Problem is, “KPI-driven productivity” and “happiness” are not naturally-connected concepts. Hell, happiness itself is not an easy concept to get around. Throw work into this mess. Most of work is unclear as is — one “urgent project” onto the next one with nary a priority in site. As a result, despite decades of research — and “thought leadership” — on employee happiness, no one really knows what exactly achieves that goal. It’s to the point where you could justifiably think of the whole idea of employee happiness as, well, a huge scam.

And now, a new wrinkle: what if it’s not really about the employee at all?

Well then, who would employee happiness be about?

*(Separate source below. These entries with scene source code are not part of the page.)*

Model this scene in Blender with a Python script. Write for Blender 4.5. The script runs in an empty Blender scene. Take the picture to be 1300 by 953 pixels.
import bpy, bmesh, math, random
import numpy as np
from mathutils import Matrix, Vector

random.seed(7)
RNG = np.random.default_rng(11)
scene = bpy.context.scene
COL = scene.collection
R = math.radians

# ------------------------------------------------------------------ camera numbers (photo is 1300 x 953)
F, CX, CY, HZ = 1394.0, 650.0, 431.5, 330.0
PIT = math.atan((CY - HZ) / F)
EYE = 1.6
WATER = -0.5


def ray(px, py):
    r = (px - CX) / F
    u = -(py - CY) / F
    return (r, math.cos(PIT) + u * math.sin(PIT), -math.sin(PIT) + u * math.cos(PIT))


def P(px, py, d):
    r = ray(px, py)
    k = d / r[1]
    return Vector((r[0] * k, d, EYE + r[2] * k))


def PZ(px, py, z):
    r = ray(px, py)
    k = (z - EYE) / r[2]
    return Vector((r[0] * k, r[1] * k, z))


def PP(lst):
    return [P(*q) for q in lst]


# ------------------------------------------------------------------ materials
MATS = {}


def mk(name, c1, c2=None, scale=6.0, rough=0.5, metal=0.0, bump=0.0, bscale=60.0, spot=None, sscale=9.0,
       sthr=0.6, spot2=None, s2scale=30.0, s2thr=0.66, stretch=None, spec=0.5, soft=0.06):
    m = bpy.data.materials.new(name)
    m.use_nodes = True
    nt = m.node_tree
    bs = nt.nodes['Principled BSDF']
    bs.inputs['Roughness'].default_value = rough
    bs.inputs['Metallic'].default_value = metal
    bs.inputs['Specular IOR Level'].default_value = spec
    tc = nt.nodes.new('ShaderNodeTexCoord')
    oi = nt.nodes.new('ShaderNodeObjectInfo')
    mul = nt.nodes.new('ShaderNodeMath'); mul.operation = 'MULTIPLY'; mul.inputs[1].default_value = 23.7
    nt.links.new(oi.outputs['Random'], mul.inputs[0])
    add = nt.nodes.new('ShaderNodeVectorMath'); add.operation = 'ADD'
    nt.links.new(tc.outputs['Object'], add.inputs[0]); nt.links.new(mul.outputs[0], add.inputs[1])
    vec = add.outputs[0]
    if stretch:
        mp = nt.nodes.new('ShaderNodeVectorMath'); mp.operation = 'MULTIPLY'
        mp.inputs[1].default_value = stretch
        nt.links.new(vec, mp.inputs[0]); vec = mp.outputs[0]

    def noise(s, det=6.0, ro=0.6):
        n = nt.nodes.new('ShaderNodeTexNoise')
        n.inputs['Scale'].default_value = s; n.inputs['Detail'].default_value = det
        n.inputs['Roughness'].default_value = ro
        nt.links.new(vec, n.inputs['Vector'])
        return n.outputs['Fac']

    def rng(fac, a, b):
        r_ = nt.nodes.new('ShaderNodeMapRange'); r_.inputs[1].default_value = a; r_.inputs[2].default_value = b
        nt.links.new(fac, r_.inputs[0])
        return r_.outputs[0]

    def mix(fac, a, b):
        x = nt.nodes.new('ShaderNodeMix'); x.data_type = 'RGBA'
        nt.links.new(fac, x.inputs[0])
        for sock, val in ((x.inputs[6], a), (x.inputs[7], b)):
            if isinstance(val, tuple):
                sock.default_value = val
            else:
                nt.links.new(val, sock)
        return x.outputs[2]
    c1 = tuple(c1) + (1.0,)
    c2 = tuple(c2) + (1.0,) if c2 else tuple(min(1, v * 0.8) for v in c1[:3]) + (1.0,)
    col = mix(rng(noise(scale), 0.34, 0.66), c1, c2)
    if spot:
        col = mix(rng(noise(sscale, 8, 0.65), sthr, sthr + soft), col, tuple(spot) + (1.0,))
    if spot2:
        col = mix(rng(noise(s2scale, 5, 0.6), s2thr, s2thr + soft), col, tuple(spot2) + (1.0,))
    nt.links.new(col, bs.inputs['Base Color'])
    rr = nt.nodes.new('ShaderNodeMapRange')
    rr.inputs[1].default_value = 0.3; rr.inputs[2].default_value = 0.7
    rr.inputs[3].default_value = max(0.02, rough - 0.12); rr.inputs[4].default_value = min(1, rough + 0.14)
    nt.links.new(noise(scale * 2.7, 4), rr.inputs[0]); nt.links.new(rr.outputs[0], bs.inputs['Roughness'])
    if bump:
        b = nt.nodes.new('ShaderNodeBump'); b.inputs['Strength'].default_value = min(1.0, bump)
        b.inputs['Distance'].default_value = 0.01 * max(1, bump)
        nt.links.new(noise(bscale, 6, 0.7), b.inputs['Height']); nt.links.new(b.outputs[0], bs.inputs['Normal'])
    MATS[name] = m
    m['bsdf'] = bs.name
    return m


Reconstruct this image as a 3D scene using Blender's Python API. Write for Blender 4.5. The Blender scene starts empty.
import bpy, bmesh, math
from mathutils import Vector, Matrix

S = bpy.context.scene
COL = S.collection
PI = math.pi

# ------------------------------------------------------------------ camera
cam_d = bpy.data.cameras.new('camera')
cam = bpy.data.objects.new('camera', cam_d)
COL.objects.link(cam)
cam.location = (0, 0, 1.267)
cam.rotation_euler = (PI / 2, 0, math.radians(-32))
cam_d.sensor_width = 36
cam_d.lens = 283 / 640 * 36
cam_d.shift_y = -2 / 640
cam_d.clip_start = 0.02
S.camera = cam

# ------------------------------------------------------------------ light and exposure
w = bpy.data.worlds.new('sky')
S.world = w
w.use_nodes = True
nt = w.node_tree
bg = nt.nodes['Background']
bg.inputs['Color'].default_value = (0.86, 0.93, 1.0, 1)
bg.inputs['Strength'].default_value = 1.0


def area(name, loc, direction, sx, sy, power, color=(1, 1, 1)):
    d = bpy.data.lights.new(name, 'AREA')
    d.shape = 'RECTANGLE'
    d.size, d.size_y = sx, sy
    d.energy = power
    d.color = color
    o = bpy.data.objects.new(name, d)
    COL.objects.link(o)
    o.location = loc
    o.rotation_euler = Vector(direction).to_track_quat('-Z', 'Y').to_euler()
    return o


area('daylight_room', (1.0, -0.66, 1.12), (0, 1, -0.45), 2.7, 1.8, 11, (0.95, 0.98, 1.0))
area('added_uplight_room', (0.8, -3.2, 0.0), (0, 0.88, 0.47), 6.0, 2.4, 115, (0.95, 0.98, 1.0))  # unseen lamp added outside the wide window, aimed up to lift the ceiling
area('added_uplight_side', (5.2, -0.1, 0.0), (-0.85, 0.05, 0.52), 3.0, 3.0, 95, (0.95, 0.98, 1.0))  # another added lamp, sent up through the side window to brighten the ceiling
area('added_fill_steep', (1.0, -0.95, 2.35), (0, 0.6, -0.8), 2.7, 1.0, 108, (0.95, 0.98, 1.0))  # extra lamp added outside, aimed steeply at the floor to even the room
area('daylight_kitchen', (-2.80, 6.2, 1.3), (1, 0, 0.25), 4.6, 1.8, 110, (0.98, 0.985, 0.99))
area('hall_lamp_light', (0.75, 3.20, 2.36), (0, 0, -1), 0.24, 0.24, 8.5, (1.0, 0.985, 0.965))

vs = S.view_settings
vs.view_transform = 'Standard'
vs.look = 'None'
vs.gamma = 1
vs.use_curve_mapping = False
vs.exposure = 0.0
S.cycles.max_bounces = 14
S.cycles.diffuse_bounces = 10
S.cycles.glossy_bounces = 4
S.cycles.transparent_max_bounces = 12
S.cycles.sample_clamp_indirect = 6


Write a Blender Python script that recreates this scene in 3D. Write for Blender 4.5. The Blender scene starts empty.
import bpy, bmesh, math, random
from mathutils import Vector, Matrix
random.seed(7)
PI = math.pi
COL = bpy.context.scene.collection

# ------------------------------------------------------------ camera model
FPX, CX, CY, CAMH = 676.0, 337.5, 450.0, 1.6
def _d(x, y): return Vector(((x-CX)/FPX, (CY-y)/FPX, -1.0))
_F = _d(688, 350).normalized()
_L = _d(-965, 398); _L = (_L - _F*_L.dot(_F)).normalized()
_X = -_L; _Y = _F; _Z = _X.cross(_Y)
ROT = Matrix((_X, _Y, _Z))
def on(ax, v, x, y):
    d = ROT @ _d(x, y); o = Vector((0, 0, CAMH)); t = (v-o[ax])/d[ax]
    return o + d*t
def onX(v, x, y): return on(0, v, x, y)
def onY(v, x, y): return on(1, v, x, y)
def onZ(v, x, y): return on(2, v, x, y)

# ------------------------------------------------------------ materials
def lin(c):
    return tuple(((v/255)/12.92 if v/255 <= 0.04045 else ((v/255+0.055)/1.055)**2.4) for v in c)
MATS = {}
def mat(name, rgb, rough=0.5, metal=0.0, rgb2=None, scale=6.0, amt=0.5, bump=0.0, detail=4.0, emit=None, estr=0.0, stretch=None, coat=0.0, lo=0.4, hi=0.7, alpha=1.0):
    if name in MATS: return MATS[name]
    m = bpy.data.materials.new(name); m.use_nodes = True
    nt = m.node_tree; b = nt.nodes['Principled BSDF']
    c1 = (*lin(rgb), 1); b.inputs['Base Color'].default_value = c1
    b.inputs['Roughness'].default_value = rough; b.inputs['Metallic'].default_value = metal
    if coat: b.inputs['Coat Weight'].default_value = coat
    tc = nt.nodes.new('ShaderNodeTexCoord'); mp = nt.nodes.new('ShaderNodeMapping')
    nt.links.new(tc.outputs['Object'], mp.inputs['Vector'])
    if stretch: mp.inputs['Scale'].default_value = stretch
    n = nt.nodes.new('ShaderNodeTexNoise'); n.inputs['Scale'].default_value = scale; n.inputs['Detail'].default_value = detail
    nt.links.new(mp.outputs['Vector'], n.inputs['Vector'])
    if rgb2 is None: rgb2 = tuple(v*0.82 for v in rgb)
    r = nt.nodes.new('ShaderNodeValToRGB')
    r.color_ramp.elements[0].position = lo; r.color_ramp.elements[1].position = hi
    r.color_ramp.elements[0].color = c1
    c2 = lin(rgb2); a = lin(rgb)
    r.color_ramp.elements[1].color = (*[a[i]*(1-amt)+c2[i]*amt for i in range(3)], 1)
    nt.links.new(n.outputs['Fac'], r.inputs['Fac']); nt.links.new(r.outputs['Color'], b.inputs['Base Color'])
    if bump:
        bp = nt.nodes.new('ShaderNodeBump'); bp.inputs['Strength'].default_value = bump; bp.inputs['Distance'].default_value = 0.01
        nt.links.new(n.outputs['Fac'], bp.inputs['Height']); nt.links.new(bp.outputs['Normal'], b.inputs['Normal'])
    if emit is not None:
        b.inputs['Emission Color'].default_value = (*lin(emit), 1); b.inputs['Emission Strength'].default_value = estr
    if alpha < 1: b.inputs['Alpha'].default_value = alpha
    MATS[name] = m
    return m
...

It might be about other employees.

Here’s a new article on Fast Company asking if you want to be “happier and more successful,” which is basically every article of the modern business age. Anyway, I digress. This part is interesting:

It sounds paradoxical, but according to University of Georgia researcher Jason Colquitt and his colleagues, people who tend to trust others at work score higher on a range of measure than those who don’t, from job performance to commitment to the team. And since we know that it’s our relationships—particularly with our bosses and colleagues—that determine how happy and successful we are as our careers progress, it may be worth asking some new questions. Instead of, “How can I improve?” the better question might be, “How can I start seeing more of the good in people, more often?”

Hmm. Makes some sense.

The power of gratitude and friends at work

We know from research — and human logic — that gratitude is important at work, as is having friends there. We all spend a bunch of time doing and thinking work-related things. If you’ve got no real source of connection other than the deliverables and spreadsheets you work on/with, well, that’s a fairly lonely existence all told. Seeing as how we’re social animals, no one really wants that.




 

This is where we get it all wrong about employee happiness or employee engagement programs. We always think we can “hack” something with a software suite or whatever, but that utterly misses the point. Essentially, what it comes down to is this: your company “culture” is really just the level of connection and “I’ve got your back” in your organization. That’s what it boils down to. Employee happiness and engagement will come from, or recoil from, that.

Yes, bad managers — there are many! — do not help the picture. But employee happiness isn’t about “solving a problem.” It’s about finding ways to build connections and relationships between people. That’s going to drive happiness (which the employee cares about) and productivity (which the manager cares about). It might be one of the only concepts that can get an employee and a boss on the same wavelength, actually, because we all want/need those connective elements.

What else might you add on employee happiness?